One more indication of how voters view their relationship with Romney comes from a new CBS News/NewYork Times/Quinnipiac University poll released this week. It surveyed likely voters in the key swing states of Ohio, Pennsylvania, and Florida. Voters were asked if "Mitt Romney cares about the needs and problems of people like you or not." Some 54 percent of likely voters in Pennsylvania, 55 percent in Ohio, and 49 percent in Florida said no.   

The Gallup poll found that Americans see Romney as better able than the president to deal with key economic issues. Still, Jeffrey Jones, managing editor of the poll, wrote that, "Given the closeness of the race at this point, it appears having an advantage on the dominant issue of the day is not sufficient to convince voters to elect a candidate. Romney's Achilles' heel may be a significant likability deficit to Obama, both in how Americans view each candidate individually and in their perceptions of who is more likable."

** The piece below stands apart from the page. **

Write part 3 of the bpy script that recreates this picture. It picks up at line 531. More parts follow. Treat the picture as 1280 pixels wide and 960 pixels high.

McCarthy is one who hopes that Mr. Jones is wrong. "When I look at where America is at, yeah, they like Obama. They probably want to go golfing with Obama. He does it a lot. They want to join him. But in the time and place of where the country is, I will go golfing with you but I don’t want you running my country. I want somebody to make sure the trains run on time and get this place moving again," McCarthy says. 

After the exposure that Romney will get at the Republican convention in Tampa, Fla., later this month, "a lot of people are going to like him," he adds.